### [Recorded data]
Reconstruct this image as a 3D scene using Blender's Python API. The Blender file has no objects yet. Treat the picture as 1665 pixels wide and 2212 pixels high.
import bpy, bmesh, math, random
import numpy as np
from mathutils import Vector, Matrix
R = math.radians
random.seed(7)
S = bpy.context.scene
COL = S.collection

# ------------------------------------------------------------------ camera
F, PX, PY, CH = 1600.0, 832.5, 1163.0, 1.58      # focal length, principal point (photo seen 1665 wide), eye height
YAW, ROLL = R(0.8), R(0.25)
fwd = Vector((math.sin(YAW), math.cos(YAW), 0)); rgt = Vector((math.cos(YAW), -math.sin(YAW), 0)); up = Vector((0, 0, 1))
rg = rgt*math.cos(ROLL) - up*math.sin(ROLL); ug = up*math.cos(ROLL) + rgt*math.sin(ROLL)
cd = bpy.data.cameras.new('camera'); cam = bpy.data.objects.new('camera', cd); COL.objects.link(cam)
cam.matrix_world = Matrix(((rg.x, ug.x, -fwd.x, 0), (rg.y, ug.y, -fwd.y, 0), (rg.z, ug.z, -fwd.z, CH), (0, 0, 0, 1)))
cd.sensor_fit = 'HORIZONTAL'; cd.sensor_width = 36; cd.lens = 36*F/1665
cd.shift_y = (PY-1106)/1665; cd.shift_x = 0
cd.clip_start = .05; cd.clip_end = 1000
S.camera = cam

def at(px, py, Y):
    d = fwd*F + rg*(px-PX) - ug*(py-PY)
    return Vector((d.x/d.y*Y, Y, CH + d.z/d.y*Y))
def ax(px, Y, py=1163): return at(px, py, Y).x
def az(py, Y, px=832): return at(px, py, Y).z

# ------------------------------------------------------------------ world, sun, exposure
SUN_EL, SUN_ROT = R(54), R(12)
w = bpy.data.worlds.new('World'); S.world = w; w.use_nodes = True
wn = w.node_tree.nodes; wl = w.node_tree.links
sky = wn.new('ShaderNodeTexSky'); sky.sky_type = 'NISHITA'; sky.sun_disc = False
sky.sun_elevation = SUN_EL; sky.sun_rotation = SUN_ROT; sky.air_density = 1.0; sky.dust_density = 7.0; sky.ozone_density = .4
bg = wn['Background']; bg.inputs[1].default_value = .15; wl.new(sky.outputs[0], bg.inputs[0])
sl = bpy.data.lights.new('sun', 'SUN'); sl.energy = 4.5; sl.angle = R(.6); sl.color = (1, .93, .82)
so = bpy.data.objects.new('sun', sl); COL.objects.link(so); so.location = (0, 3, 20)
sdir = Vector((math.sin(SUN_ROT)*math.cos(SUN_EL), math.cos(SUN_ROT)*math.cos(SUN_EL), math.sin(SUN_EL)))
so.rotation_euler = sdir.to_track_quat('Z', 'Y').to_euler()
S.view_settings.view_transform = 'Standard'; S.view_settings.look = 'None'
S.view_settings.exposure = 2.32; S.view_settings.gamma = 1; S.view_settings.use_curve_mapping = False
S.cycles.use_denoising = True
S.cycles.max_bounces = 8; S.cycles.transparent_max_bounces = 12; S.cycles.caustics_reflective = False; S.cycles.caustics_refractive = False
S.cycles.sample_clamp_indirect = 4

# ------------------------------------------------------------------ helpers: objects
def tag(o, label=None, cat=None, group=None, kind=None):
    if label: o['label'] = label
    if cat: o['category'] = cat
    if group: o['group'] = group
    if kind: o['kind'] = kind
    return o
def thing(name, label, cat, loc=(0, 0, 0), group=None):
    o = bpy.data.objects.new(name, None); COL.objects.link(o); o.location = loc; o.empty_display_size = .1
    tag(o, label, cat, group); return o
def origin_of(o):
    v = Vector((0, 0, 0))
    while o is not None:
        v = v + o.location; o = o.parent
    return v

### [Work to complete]
Extract, word for word, each line of the listing above.

### [Answer to this problem]
Reconstruct this image as a 3D scene using Blender's Python API. The Blender file has no objects yet. Treat the picture as 1665 pixels wide and 2212 pixels high.
import bpy, bmesh, math, random
import numpy as np
from mathutils import Vector, Matrix
R = math.radians
random.seed(7)
S = bpy.context.scene
COL = S.collection

# ------------------------------------------------------------------ camera
F, PX, PY, CH = 1600.0, 832.5, 1163.0, 1.58      # focal length, principal point (photo seen 1665 wide), eye height
YAW, ROLL = R(0.8), R(0.25)
fwd = Vector((math.sin(YAW), math.cos(YAW), 0)); rgt = Vector((math.cos(YAW), -math.sin(YAW), 0)); up = Vector((0, 0, 1))
rg = rgt*math.cos(ROLL) - up*math.sin(ROLL); ug = up*math.cos(ROLL) + rgt*math.sin(ROLL)
cd = bpy.data.cameras.new('camera'); cam = bpy.data.objects.new('camera', cd); COL.objects.link(cam)
cam.matrix_world = Matrix(((rg.x, ug.x, -fwd.x, 0), (rg.y, ug.y, -fwd.y, 0), (rg.z, ug.z, -fwd.z, CH), (0, 0, 0, 1)))
cd.sensor_fit = 'HORIZONTAL'; cd.sensor_width = 36; cd.lens = 36*F/1665
cd.shift_y = (PY-1106)/1665; cd.shift_x = 0
cd.clip_start = .05; cd.clip_end = 1000
S.camera = cam

def at(px, py, Y):
    d = fwd*F + rg*(px-PX) - ug*(py-PY)
    return Vector((d.x/d.y*Y, Y, CH + d.z/d.y*Y))
def ax(px, Y, py=1163): return at(px, py, Y).x
def az(py, Y, px=832): return at(px, py, Y).z

# ------------------------------------------------------------------ world, sun, exposure
SUN_EL, SUN_ROT = R(54), R(12)
w = bpy.data.worlds.new('World'); S.world = w; w.use_nodes = True
wn = w.node_tree.nodes; wl = w.node_tree.links
sky = wn.new('ShaderNodeTexSky'); sky.sky_type = 'NISHITA'; sky.sun_disc = False
sky.sun_elevation = SUN_EL; sky.sun_rotation = SUN_ROT; sky.air_density = 1.0; sky.dust_density = 7.0; sky.ozone_density = .4
bg = wn['Background']; bg.inputs[1].default_value = .15; wl.new(sky.outputs[0], bg.inputs[0])
sl = bpy.data.lights.new('sun', 'SUN'); sl.energy = 4.5; sl.angle = R(.6); sl.color = (1, .93, .82)
so = bpy.data.objects.new('sun', sl); COL.objects.link(so); so.location = (0, 3, 20)
sdir = Vector((math.sin(SUN_ROT)*math.cos(SUN_EL), math.cos(SUN_ROT)*math.cos(SUN_EL), math.sin(SUN_EL)))
so.rotation_euler = sdir.to_track_quat('Z', 'Y').to_euler()
S.view_settings.view_transform = 'Standard'; S.view_settings.look = 'None'
S.view_settings.exposure = 2.32; S.view_settings.gamma = 1; S.view_settings.use_curve_mapping = False
S.cycles.use_denoising = True
S.cycles.max_bounces = 8; S.cycles.transparent_max_bounces = 12; S.cycles.caustics_reflective = False; S.cycles.caustics_refractive = False
S.cycles.sample_clamp_indirect = 4

# ------------------------------------------------------------------ helpers: objects
def tag(o, label=None, cat=None, group=None, kind=None):
    if label: o['label'] = label
    if cat: o['category'] = cat
    if group: o['group'] = group
    if kind: o['kind'] = kind
    return o
def thing(name, label, cat, loc=(0, 0, 0), group=None):
    o = bpy.data.objects.new(name, None); COL.objects.link(o); o.location = loc; o.empty_display_size = .1
    tag(o, label, cat, group); return o
def origin_of(o):
    v = Vector((0, 0, 0))
    while o is not None:
        v = v + o.location; o = o.parent
    return v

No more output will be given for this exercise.